JC: That one, I'll have to give myself credit. I was pretty smart about it, because I went to William Morris and said, "Give me the craziest, most unproducable script you can find." And they said, "Well…" And I said, "No, come on, give me something that is just the most bizarre thing you've ever read, and I want to read that." And they went, "Oh, well, there's Charlie Kaufman, but he's great. I could give you that." I read it and I said, "All right, I want to do this. Track this. If anyone else does this, and I'm not the first in the door, I'm leaving you guys." And they delivered. They tracked it. So yes, if a piece of material jumps out at me like that… I mean, he was this obviously huge talent.

AVC: A lot of your signature roles are kind of boyish, arrested-development types, but with Grace Is Gone, you're playing a father, an older man, a conservative—a lot of the particulars in the role seem new and different for you. Are you specifically looking for new and different roles?

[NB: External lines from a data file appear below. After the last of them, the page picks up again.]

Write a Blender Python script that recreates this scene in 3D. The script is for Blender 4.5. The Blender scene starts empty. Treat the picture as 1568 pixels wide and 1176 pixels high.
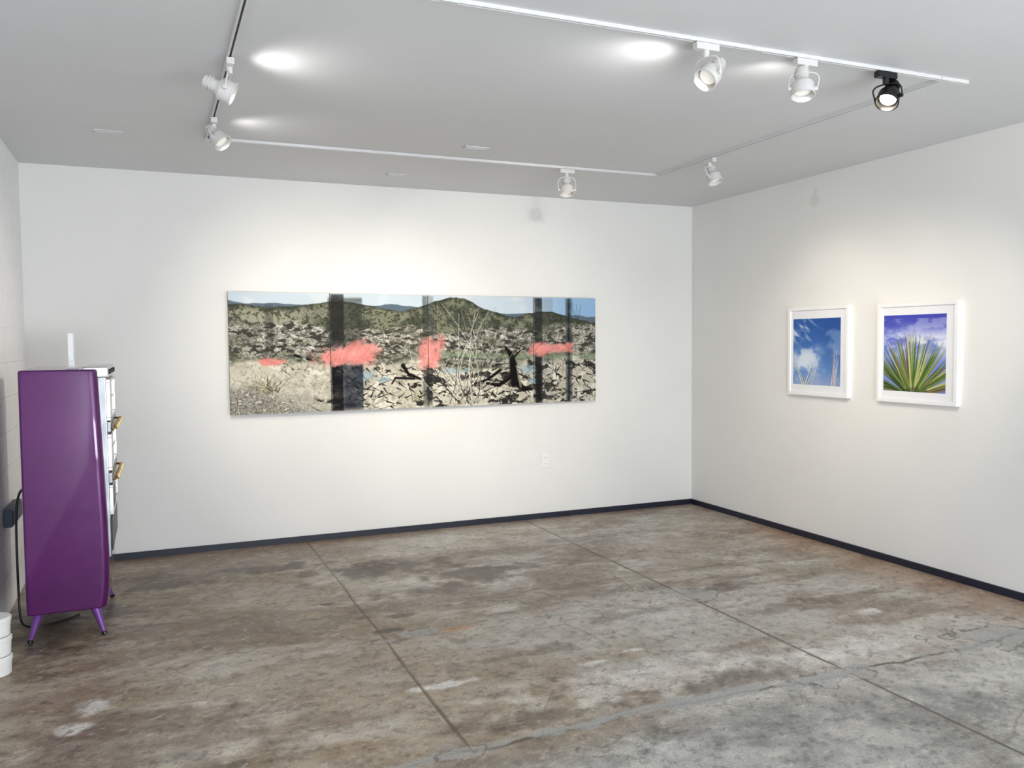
import bpy, bmesh, math, numpy as np
from mathutils import Vector, Matrix
rng=np.random.default_rng(7)
sc=bpy.context.scene
sc.view_settings.view_transform='Standard'
sc.view_settings.look='None'
H=2.7104; XL=-5.317; YR=-9.5

# ---------------------------------------------------------------- helpers
def lin(c):
    c=np.asarray(c,float)/255.
    return np.where(c<=.04045,c/12.92,((c+.055)/1.055)**2.4)
def L4(c): return tuple(float(v) for v in lin(c))+(1.,)
def mat(name,col,rough=.5,metal=0.,noise=None,bump=0.,bscale=200.,emit=0.,coat=0.,emcol=None):
    m=bpy.data.materials.new(name); m.use_nodes=True
    nt=m.node_tree; b=nt.nodes['Principled BSDF']
    b.inputs['Base Color'].default_value=L4(col)
    b.inputs['Roughness'].default_value=rough
    b.inputs['Metallic'].default_value=metal
    b.inputs['Coat Weight'].default_value=coat
    b.inputs['Coat Roughness'].default_value=.04
    if emit: 
        b.inputs['Emission Color'].default_value=L4(emcol or col); b.inputs['Emission Strength'].default_value=emit
    tc=nt.nodes.new('ShaderNodeTexCoord')
    if noise:
        n=nt.nodes.new('ShaderNodeTexNoise'); n.inputs['Scale'].default_value=noise[0]; n.inputs['Detail'].default_value=5
        r=nt.nodes.new('ShaderNodeValToRGB')
        r.color_ramp.elements[0].position=.3; r.color_ramp.elements[1].position=.7
        r.color_ramp.elements[0].color=L4(noise[1]); r.color_ramp.elements[1].color=L4(noise[2])
        nt.links.new(tc.outputs['Object'],n.inputs['Vector']); nt.links.new(n.outputs['Fac'],r.inputs['Fac'])
        nt.links.new(r.outputs['Color'],b.inputs['Base Color'])
    if bump:
        n2=nt.nodes.new('ShaderNodeTexNoise'); n2.inputs['Scale'].default_value=bscale; n2.inputs['Detail'].default_value=4
        bp=nt.nodes.new('ShaderNodeBump'); bp.inputs['Strength'].default_value=bump; bp.inputs['Distance'].default_value=.01
        nt.links.new(tc.outputs['Object'],n2.inputs['Vector']); nt.links.new(n2.outputs['Fac'],bp.inputs['Height'])
        nt.links.new(bp.outputs['Normal'],b.inputs['Normal'])
    return m
def link(ob,parent=None):
    sc.collection.objects.link(ob)
    if parent is not None: ob.parent=parent
    return ob
def empty(name,loc=(0,0,0)):
    e=bpy.data.objects.new(name,None); e.empty_display_size=.1; e.location=loc; sc.collection.objects.link(e); return e
def from_bm(name,bm,m,parent=None,smooth=False):
    me=bpy.data.meshes.new(name); bm.normal_update(); bm.to_mesh(me); bm.free()
    if m is not None: me.materials.append(m)
    if smooth:
        for p in me.polygons: p.use_smooth=True
    return link(bpy.data.objects.new(name,me),parent)
def box(name,lo,hi,m,parent=None,bevel=0.):
    bm=bmesh.new(); bmesh.ops.create_cube(bm,size=1.)
    lo=Vector(lo);hi=Vector(hi); s=hi-lo; c=(lo+hi)/2
    for v in bm.verts: v.co=Vector((v.co.x*s.x,v.co.y*s.y,v.co.z*s.z))+c
    if bevel: bmesh.ops.bevel(bm,geom=bm.edges[:],offset=bevel,segments=3,profile=.6,affect='EDGES')
    return from_bm(name,bm,m,parent,smooth=False)
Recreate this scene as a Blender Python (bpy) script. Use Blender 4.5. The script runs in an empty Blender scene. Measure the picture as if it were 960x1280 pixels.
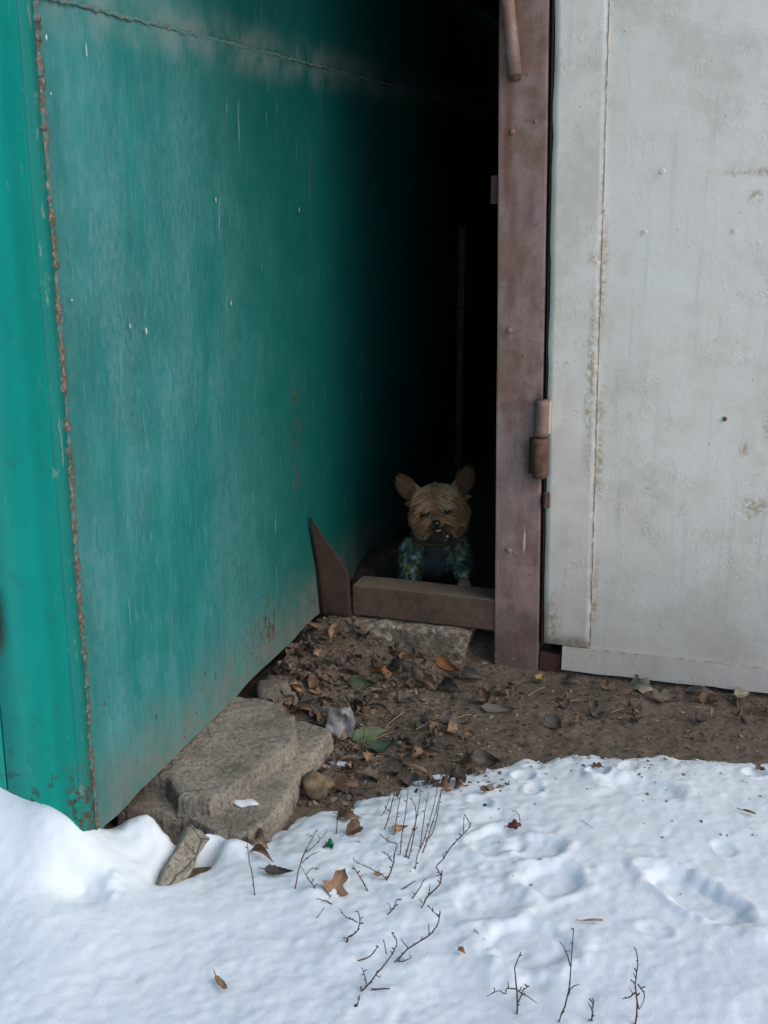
import bpy, bmesh, math, random
import numpy as np
from mathutils import Vector, Matrix, Euler
random.seed(7); rng = np.random.default_rng(7)
SC = bpy.context.scene
COL = SC.collection
R = math.radians

# ------------------------------------------------------------------ camera, sky, sun, exposure
PITCH, YAW, HCAM, FPX = R(15.7), R(16.75), 1.2, 1490.0
cam_d = bpy.data.cameras.new('camera'); cam = bpy.data.objects.new('camera', cam_d); COL.objects.link(cam)
cam.location = (0, 0, HCAM); cam.rotation_euler = (math.pi/2 - PITCH, 0, YAW)
cam_d.sensor_fit = 'VERTICAL'; cam_d.sensor_height = 36; cam_d.lens = 36*FPX/1280
cam_d.clip_start = 0.02; cam_d.clip_end = 500
SC.camera = cam
SUN_EL, SUN_AZ = R(38), R(102)          # azimuth measured clockwise from +Y: behind and to the right, veiled
w = bpy.data.worlds.new('World'); SC.world = w; w.use_nodes = True
nt = w.node_tree; bg = nt.nodes['Background']
sk = nt.nodes.new('ShaderNodeTexSky'); sk.sky_type = 'NISHITA'; sk.sun_disc = False
sk.sun_elevation = SUN_EL; sk.sun_rotation = SUN_AZ
sk.air_density = 1.0; sk.dust_density = 1.6; sk.ozone_density = 1.2
nt.links.new(sk.outputs[0], bg.inputs[0]); bg.inputs[1].default_value = 0.12
sun_d = bpy.data.lights.new('sun', 'SUN'); sun = bpy.data.objects.new('sun', sun_d); COL.objects.link(sun)
sun_d.energy = 0.75; sun_d.angle = R(65); sun_d.color = (1, .965, .92)
sdir = Vector((math.sin(SUN_AZ)*math.cos(SUN_EL), math.cos(SUN_AZ)*math.cos(SUN_EL), math.sin(SUN_EL)))
sun.rotation_euler = sdir.to_track_quat('Z', 'Y').to_euler()
SC.view_settings.view_transform = 'Standard'; SC.view_settings.look = 'None'
SC.view_settings.exposure = 0.56; SC.view_settings.gamma = 1

# ------------------------------------------------------------------ measuring: sight lines met with real planes
_fh = np.array([-math.sin(YAW), math.cos(YAW), 0]); _r = np.array([math.cos(YAW), math.sin(YAW), 0])
_fw = _fh*math.cos(PITCH) + np.array([0, 0, -math.sin(PITCH)]); _up = np.cross(_r, _fw); _C = np.array([0, 0, HCAM])
def ray(u, v): return (u-480)/FPX*_r - (v-640)/FPX*_up + _fw
def PZ(u, v, z=0.0): d = ray(u, v); return Vector(_C + d*(z-HCAM)/d[2])
def PY(u, v, y): d = ray(u, v); return Vector(_C + d*y/d[1])
def PX(u, v, x): d = ray(u, v); return Vector(_C + d*x/d[0])
def mpp(p): return float((np.array(p)-_C) @ _fw)/FPX      # metres per photo pixel at p

# ------------------------------------------------------------------ noise
def _hash(ix, iy, s):
    h = (ix.astype(np.int64)*374761393 + iy.astype(np.int64)*668265263 + s*144665) & 0x7fffffff
    h = ((h ^ (h >> 13))*1274126177) & 0x7fffffff
    return ((h ^ (h >> 16)) & 0xffff)/65535.0
def vnoise(x, y, s=0):
    x = np.asarray(x, float); y = np.asarray(y, float)
    ix = np.floor(x); iy = np.floor(y); fx = x-ix; fy = y-iy
    fx = fx*fx*fx*(fx*(fx*6-15)+10); fy = fy*fy*fy*(fy*(fy*6-15)+10)
    a = _hash(ix, iy, s); b = _hash(ix+1, iy, s); c = _hash(ix, iy+1, s); d = _hash(ix+1, iy+1, s)
    return (a*(1-fx)+b*fx)*(1-fy) + (c*(1-fx)+d*fx)*fy
def fbm(x, y, f, o=4, s=0, g=.5):
    t = 0; a = 1; n = 0
    for k in range(o):
        t = t + a*(vnoise(np.asarray(x)*f+17.3*k, np.asarray(y)*f-9.1*k, s+k)-.5); n += a; a *= g; f *= 2.03
    return t/n*2       # about -1..1

# ------------------------------------------------------------------ node helper
class NT:
    def __init__(s, name):
        s.m = bpy.data.materials.new(name); s.m.use_nodes = True; s.t = s.m.node_tree
        s.b = s.t.nodes['Principled BSDF']; s._geo = None; s._tc = None
    def n(s, ty): return s.t.nodes.new(ty)
    def l(s, a, b): s.t.links.new(a, b)
    def sset(s, sock, v):
        if hasattr(v, 'is_linked') or isinstance(v, bpy.types.NodeSocket): s.l(v, sock)
        else: sock.default_value = v
    def pos(s):
        if not s._geo: s._geo = s.n('ShaderNodeNewGeometry')
        return s._geo.outputs['Position']
    def obj(s):
        if not s._tc: s._tc = s.n('ShaderNodeTexCoord')
        return s._tc.outputs['Object']
    def rnd(s): return s.n('ShaderNodeObjectInfo').outputs['Random']
    def mp(s, v, sc=(1, 1, 1), lo=(0, 0, 0)):
        m = s.n('ShaderNodeMapping'); s.l(v, m.inputs[0]); m.inputs['Scale'].default_value = sc; m.inputs['Location'].default_value = lo
        return m.outputs[0]
    def noise(s, v, scale, det=4, ro=.55, dist=0):
        t = s.n('ShaderNodeTexNoise'); s.l(v, t.inputs['Vector']); t.inputs['Scale'].default_value = scale
        t.inputs['Detail'].default_value = det; t.inputs['Roughness'].default_value = ro; t.inputs['Distortion'].default_value = dist
        return t.outputs['Fac']
    def voro(s, v, scale, feat='F1', out='Distance'):
        t = s.n('ShaderNodeTexVoronoi'); t.feature = feat; s.l(v, t.inputs['Vector']); t.inputs['Scale'].default_value = scale
        return t.outputs[out]
    def m_(s, op, a, b=0.0, c=0.0, clamp=False):
        t = s.n('ShaderNodeMath'); t.operation = op; t.use_clamp = clamp
        for i, v in enumerate((a, b, c)): s.sset(t.inputs[i], v)
        return t.outputs[0]
    def ss(s, v, a, b, lo=0., hi=1.):
        t = s.n('ShaderNodeMapRange'); t.interpolation_type = 'SMOOTHSTEP'; s.sset(t.inputs[0], v)
        t.inputs[1].default_value = a; t.inputs[2].default_value = b; t.inputs[3].default_value = lo; t.inputs[4].default_value = hi
        return t.outputs[0]
    def ramp(s, f, stops):
        t = s.n('ShaderNodeValToRGB'); s.l(f, t.inputs[0]); e = t.color_ramp.elements
        while len(e) < len(stops): e.new(.5)
        for k, (p, c) in enumerate(stops): e[k].position = p; e[k].color = (*c, 1)
        return t.outputs[0]
    def mix(s, f, a, b, bt='MIX'):
        t = s.n('ShaderNodeMix'); t.data_type = 'RGBA'; t.blend_type = bt; s.sset(t.inputs['Factor'], f)
        for k, v in (('A', a), ('B', b)):
            sock = [i for i in t.inputs if i.name == k and i.type == 'RGBA'][0]
            s.sset(sock, (*v, 1) if isinstance(v, tuple) and len(v) == 3 else v)
        return [o for o in t.outputs if o.type == 'RGBA'][0]
    def sep(s, v):
        t = s.n('ShaderNodeSeparateXYZ'); s.l(v, t.inputs[0]); return t.outputs
    def spot(s, c, rad, edge=.5, nz=None, amt=.35):
        """ellipsoid mask round the world point c: a stain with a place of its own"""
        t = s.n('ShaderNodeVectorMath'); t.operation = 'SUBTRACT'; s.l(s.pos(), t.inputs[0]); t.inputs[1].default_value = c
        u = s.n('ShaderNodeVectorMath'); u.operation = 'DIVIDE'; s.l(t.outputs[0], u.inputs[0]); u.inputs[1].default_value = rad
        g = s.n('ShaderNodeVectorMath'); g.operation = 'LENGTH'; s.l(u.outputs[0], g.inputs[0]); d = g.outputs['Value']
        if nz is not None: d = s.m_('ADD', d, s.m_('MULTIPLY', s.m_('SUBTRACT', nz, .5), amt*2))
        return s.ss(d, 1-edge, 1+edge*.3, 1, 0)
    def bump(s, h, strength=.3, dist=.002, nrm=None):
        t = s.n('ShaderNodeBump'); s.l(h, t.inputs['Height']); t.inputs['Strength'].default_value = strength; t.inputs['Distance'].default_value = dist
        if nrm: s.l(nrm, t.inputs['Normal'])
        return t.outputs[0]
    def attr(s, name='Col'):
        t = s.n('ShaderNodeAttribute'); t.attribute_name = name; return t.outputs['Color']
    def out(s, col, rough=.8, nrm=None, **kw):
        s.sset(s.b.inputs['Base Color'], (*col, 1) if isinstance(col, tuple) else col)
        s.sset(s.b.inputs['Roughness'], rough)
        if nrm: s.l(nrm, s.b.inputs['Normal'])
        for k, v in kw.items(): s.sset(s.b.inputs[k.replace('_', ' ')], v)
        return s.m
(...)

JC: I don't know if it's different; it's just a good role, you know? [Laughs.] So I've gotten a good one. I mean, I thought that the stuff I've been able to produce, whether they succeed or not, they've always been pretty good roles. And some of the stuff I've been lucky enough to be in—Being John Malkovich and the other ones—they're just good roles. I think it's more about having that stuff rather than that typical romantic comedy, where they want you to be a romantic person, or action movies. They want you to do those stock movies, so I guess complaining would be an annoying thing. I was probably just pointing out that the studios don't offer you the most adventurous stuff, which is kind of an obvious statement.

AVC: Yeah, but not necessarily one that everybody would make.

JC: They basically say, "Do what you did before."

AVC: Have you reached a point—

JC: No. [Laughs, pauses.] What were you going to ask?

AVC: Do you miss the boy roles? Eventually, everybody gets too old to play romantic-comedy leads. Will you miss that, or are you going to be happy to not have the studio coming to you saying "Do what you did that time?"

JC: I don't know. Hopefully I'll just find a better opportunity for it. I have this mixture of enthusiasm and blackness, which is kind of interesting, so hopefully I'll just find a better venue for it. I mean, I would never put myself anywhere near the rarified air of Paul Newman, but he was boyish in his 40s and 50s. That's part of what makes him alive. So I don't really know what it means. But no, I don't really like romantic comedies, so I don't really care. I never go see 'em.

AVC: You never see the ones you're in?

JC: I've seen a couple of those.

AVC: It doesn't change your mind?

JC: I liked some. If there's a really good one, I'll like it, but I don't like most genre movies.